Sat, 02/09/2013 - 00:21 | 3228171 earleflorida
earleflorida's picture

"Where does America get it's oil? You may be surprised!

*Now... before you throw cold-water on the 'NPR`Report', the analytical/ factual material being presented is from the Nat'l Petroleum Institute. 

Please note:  Nigeria is a accident waiting to happen with american drones now safeguarding the entire continent-- Venezuela is about to go ballistic with Hugo's devaluation. Mexico's well's are running dry, and the oil is the shittiest dirt-sludge in the America's, while Canada is in 'deep doodah', regarding the 'Loon'! Lastly, Obi's negligence regarding America's 'Blue Gold' is years away from realistic production, because of Re-regulation, and no real energy program implemented, except for wind,solar, and ethanol, BS etc.! Basically we're fuck'd... or, we can just start a war?

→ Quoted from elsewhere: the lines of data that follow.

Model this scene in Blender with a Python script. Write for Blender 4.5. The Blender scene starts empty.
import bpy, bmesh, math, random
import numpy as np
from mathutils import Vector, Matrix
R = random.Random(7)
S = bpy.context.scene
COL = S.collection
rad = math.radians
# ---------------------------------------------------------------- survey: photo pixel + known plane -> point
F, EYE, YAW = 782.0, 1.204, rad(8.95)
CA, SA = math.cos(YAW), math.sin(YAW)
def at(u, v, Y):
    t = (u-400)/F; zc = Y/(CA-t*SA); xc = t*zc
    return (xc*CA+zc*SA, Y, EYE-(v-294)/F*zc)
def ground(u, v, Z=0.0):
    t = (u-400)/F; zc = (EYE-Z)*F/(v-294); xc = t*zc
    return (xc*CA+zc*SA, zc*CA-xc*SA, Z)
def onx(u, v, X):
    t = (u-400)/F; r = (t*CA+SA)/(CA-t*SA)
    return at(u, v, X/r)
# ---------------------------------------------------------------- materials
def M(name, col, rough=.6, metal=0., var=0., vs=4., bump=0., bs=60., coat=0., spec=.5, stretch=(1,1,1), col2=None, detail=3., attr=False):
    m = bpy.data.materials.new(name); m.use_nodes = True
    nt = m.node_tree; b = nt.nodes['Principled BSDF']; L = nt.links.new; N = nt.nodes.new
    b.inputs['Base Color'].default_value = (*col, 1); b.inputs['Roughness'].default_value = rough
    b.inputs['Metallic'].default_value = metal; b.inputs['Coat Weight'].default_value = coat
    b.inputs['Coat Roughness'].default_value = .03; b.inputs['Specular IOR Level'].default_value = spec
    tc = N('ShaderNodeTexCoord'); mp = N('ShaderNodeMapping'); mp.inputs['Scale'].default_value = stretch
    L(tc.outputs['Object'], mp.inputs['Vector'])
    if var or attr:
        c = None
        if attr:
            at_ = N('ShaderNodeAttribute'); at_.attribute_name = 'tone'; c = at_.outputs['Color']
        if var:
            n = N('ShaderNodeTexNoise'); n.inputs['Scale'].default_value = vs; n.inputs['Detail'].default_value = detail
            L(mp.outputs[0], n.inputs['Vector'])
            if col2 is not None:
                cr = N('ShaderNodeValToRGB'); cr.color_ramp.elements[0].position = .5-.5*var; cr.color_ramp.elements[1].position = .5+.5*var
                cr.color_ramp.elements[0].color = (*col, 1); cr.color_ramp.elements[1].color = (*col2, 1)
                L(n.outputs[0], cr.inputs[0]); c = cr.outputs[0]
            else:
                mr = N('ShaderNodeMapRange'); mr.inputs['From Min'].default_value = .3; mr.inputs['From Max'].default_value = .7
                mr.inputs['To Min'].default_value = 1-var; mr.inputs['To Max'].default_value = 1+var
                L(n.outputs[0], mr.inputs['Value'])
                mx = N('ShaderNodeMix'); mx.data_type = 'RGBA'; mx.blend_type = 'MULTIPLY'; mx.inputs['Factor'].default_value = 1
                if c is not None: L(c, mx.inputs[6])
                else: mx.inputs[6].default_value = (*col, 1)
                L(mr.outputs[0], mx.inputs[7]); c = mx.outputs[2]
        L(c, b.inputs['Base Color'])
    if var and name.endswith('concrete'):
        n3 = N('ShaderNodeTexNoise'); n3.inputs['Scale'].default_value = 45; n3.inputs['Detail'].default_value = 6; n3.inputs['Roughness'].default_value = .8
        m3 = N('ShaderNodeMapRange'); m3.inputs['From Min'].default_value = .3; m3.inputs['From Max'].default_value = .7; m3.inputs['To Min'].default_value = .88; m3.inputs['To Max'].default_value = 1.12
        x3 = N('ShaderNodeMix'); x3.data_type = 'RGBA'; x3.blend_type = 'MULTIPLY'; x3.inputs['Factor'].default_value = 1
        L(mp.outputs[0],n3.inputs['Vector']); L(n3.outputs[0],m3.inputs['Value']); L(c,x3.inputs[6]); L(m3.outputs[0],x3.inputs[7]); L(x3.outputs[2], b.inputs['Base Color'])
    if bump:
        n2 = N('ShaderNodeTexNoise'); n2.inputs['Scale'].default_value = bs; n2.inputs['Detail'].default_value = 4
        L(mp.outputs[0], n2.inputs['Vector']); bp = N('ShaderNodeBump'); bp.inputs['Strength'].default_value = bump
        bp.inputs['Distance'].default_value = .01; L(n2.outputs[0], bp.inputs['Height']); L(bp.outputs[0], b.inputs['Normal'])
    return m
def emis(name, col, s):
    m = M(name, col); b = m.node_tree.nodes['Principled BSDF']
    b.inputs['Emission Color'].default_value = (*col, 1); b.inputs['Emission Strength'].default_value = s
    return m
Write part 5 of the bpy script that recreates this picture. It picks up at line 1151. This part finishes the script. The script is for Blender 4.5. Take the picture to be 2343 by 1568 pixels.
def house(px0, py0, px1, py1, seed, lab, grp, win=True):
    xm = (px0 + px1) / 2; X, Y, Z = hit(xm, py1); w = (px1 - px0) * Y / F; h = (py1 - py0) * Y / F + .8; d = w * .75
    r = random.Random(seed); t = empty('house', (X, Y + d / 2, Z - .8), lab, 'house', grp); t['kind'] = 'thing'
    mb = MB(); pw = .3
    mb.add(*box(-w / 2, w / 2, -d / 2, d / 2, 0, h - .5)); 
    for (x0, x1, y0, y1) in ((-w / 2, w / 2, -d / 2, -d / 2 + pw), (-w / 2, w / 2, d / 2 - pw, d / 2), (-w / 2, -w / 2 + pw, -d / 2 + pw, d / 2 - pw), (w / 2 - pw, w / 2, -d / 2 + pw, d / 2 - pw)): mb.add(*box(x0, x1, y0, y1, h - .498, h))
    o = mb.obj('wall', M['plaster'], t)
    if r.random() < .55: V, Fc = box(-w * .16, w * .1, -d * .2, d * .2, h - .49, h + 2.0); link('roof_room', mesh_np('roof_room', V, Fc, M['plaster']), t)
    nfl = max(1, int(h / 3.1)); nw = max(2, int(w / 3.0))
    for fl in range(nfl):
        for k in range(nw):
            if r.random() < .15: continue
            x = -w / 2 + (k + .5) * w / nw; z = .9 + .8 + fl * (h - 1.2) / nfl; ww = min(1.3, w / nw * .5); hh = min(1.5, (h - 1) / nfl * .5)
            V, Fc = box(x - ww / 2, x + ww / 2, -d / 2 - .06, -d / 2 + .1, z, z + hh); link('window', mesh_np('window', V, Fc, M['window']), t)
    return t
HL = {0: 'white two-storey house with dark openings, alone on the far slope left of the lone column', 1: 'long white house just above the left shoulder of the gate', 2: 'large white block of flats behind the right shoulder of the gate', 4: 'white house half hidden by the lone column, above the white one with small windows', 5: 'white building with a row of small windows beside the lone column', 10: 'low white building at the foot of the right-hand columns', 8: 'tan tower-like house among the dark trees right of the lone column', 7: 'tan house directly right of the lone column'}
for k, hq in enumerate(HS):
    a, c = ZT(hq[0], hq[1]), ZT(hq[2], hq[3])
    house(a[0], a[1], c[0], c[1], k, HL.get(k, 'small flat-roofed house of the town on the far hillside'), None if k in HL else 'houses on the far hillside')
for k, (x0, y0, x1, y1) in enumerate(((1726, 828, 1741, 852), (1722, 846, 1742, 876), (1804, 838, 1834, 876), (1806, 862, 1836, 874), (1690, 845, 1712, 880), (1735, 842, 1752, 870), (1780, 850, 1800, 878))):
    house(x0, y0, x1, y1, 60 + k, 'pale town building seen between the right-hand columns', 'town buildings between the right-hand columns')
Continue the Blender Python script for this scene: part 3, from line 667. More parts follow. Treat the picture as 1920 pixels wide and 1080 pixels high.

http://www.npr.org/2012/04/11/150444802/where-does-america-get-oil-you-may be-surprised

Ps. Funny, I was just thinking how ironic it would be if we annihilat'd our race from the face of the planet over 'Fossil Fuel' ~500 mnl - 750 mln years old, give or take a couple 100 million years. Then in a cosmos light-year?, another race evolves, quite like ours and ends up fighting for the last drop of 'primordial modern man's' own... fossil fuel? Wow!!! The circumference of life... on a mystical journey to no-where linear`ity?

jmo

thankyou Tyler

Sat, 02/09/2013 - 21:07 | 3229648 Venerability
Venerability's picture

Venezuela is "about to go ballistic" only in the fevered imaginations of the Financial Times and Barclay's, which have been correct about - what was that word? - Oh, I know - NOTHING!

Regional and local elections a long, long time ago . . . No, three whole weeks ago! - and the hated, despised, on their last legs Chavistas won pretty much everything, in closely monitored, i.e. FAIR, democratic elections.

In fact, much fairer than Florida, I believe, where 80 year olds were made to stand in lines in the hot sun for ten hours to vote.

Clearly, Reince Priebus needs to shift his focus to Venezuela.

Sat, 02/09/2013 - 10:15 | 3228549 q99x2
q99x2's picture

I've known David Bloom from Ethanol is a Gas fame since the 80s and he and what he has been saying is for real. Brazil is and has been laughing at the rest of the world for using oil to run their vehicles. Ethanol is not being used in the US because of the oil cartel. And, you don't need to use farmland or corn for ethanol.